Academic Review 2024

25 ACADEMIC REVIEW 2024

“ Her care for others is matched by her inner strength. ”

Wentworth’s beautiful, passionate, humble letter in which he lays bare his heart to Anne is the culmination of the novel’s romance. The hero is seeking the heroine’s love by declaring his own: ‘You pierce my soul. I am half agony, half hope… I have loved none but you.’ In a similar way to Mr Darcy in Pride and Prejudice , written three years earlier, Wentworth has to overcome (his wounded) pride to win his love, which the heroine is instrumental in bringing about. Elizabeth Bennet makes Darcy aware of his ungracious condescension, of his pomposity; Anne Elliot makes Wentworth realise their love did not end with the rupture of their engagement. Because it is the heroine playing such an active role in both the novels the happy marriages do not feel like anti feminist cop-outs (as 21st-century readers might feel), but joyous fulfilments of emotional journeys. Austen of course is dealing with the early 18th century marriage market for young women of well-to-do (not aristocratic) families, and passing comment on the limited options available to girls (there is no judgement, for example, of Charlotte Lucas marrying the ludicrous Mr Collins in Pride and Prejudice in order to escape the burden of spinsterhood) but her novels are romances above being social critiques, and romances with hurdles to overcome have always delighted readers. Austen herself never married, being as good as wedded to her novels (she described them in strongly affectionate terms in her letters), so possibly she experienced romance vicariously through her novels’ heroines: Catherine Morland, Marianne and Elinor Dashwood, Elizabeth and Jane Bennet, Fanny Price, Emma Woodhouse and Anne Elliot. Besides which, she, unlike Anne Elliot, was most deeply loved by her family so she had less need to seek friendship or romantic love elsewhere. As George Sand (the pen name of the French female writer, Amantine Lucile Aurore Dupin, 1804-1876) famously wrote: ‘There is only one happiness in life: to love and be loved.’

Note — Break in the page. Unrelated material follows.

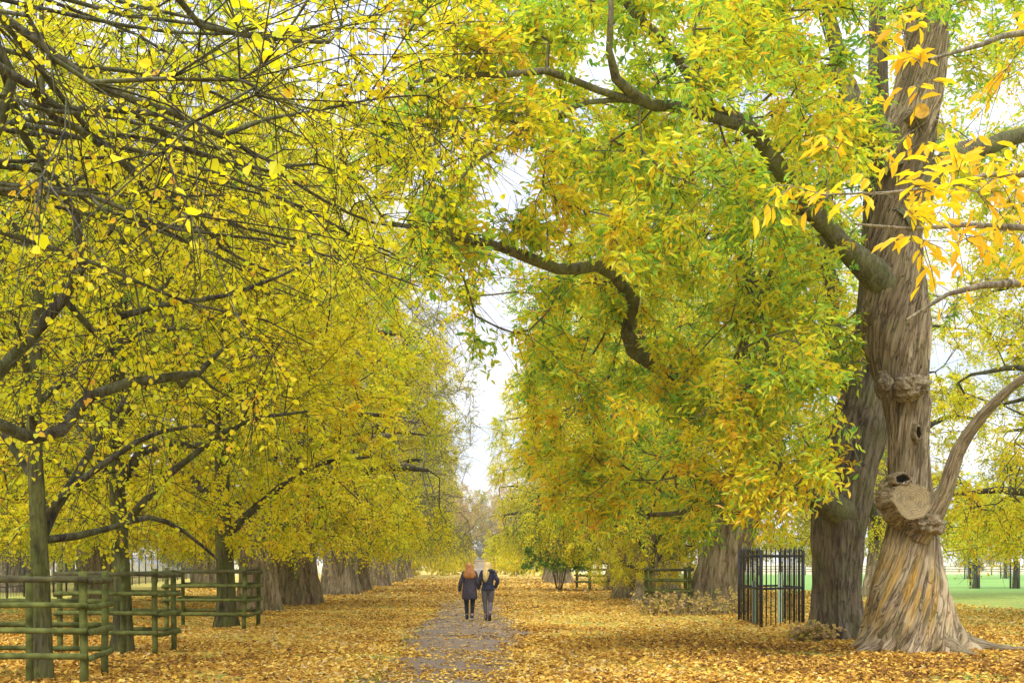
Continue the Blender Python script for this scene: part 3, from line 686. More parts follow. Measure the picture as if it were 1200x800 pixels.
T = np.concatenate([
    ell(rng, 540, (3.6, 21.5, 9.5), (5.0, 4.5, 6.5), .45, zmin=3.0, keep=chkeep),
    ell(rng, 330, (8.5, 25.5, 12), (6.0, 4.5, 5.5), .5, zmin=6.0, keep=chkeep),
    boxpts(rng, 300, (590, 1000), (-40, 330), (18.5, 24), chkeep),
    boxpts(rng, 80, (470, 640), (20, 330), (17.5, 20), chkeep), boxpts(rng, 130, (450, 650), (-50, 165), (17.5, 21)),
    boxpts(rng, 110, (840, 1010), (430, 600), (20.5, 23), chkeep)])
T = clump(T, rng, 13, .52)
tn = .50+.08*np.sin(T[:, 0]*1.1+T[:, 2]*.9)+rng.normal(0, .09, len(T))-.008*(T[:, 2]-7)
LIMB_LINES += [catmull(l, .2) for l in (chest_limbs[0], chest_limbs[1], chest_limbs[2], dl[0][5:], dl[1], dl[3][3:])]
mains = [catmull(l, .35) for l in chest_limbs+[side]]; tm = catmull(cl, .5)
P, Dn, par, rad, main, tips, ti = grow(rng, [tm[8:]]+mains[:-1], T, seg=.4, tip_r=.006, minz=2.5, up=.1)
V, Fq = edges_mesh(P, Dn, par, rad, main, SIDES)
thin = np.where((~main) & (rad < .016))[0]; thin = thin[rng.uniform(size=len(thin)) < .45]
near = np.array([int(np.argmin(((P[tips]-P[q])**2).sum(1))) for q in thin])
nodes = np.concatenate([tips, thin]); tt = np.concatenate([tn[ti], tn[ti][near]])
LV, LF, LT, TV, TF = twig_leaves(rng, P, Dn, nodes, tt, 4, 7, .50, .15, 'chest', .25, .13, .25, keep=chkeep_leaf, spread=1.1)
br = MB(); br.add(V, Fq); br.add(TV, TF)
for l in mains[:-1]:
    v, f, a = tube_np(l[:, :3]+rng.normal(0, 1, (len(l), 3))*l[:, 3:4]*.12, l[:, 3], 14); br.add(v, f)
bn = np.where((~main) & (rad < .022))[0]; bn = bn[rng.uniform(size=len(bn)) < .35]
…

Furthermore, Anne, through her generosity and strength of character, enables Wentworth to see clearly again after she so wounded his pride by rejecting him seven years previously. She is far more clear-sighted than the hero of the novel. He declares that he ‘will put up with’ ‘something a little inferior’ to ‘a strong mind, with sweetness of manner’ (end of Volume I, Chapter 7), which of course is not true: he has to learn through the course of the novel that no one else can match Anne Elliot in his eyes in worth and appeal. When he prizes the little Musgrove boy off her back, when he notices her fatigue after the walk to Winthrop and places her in the Crofts’ carriage, when he looks to her for guidance as to what to do with the senseless Louisa, when he seeks her approval as to how to break Louisa’s fall to Mr and Mrs Musgrove – all these incidents reveal his instinctive attraction to, and trust in, Anne. He thinks he can fall in love with Louisa or Henrietta, but he does not; he cannot. Anne never thinks she can fall in love with Captain Benwick – or William Elliot, the two possible rival suitors the narrative offers. Her self-knowledge and her awareness of others’ goodness and faults (consider her circumspect evaluation of Mr Elliot’s character and how prescient it is: ‘he was not open’; he ‘was too generally agreeable’) urge the reader to deem Anne the leader, even though she is not the one who has a brilliant career or the freedom to travel the world.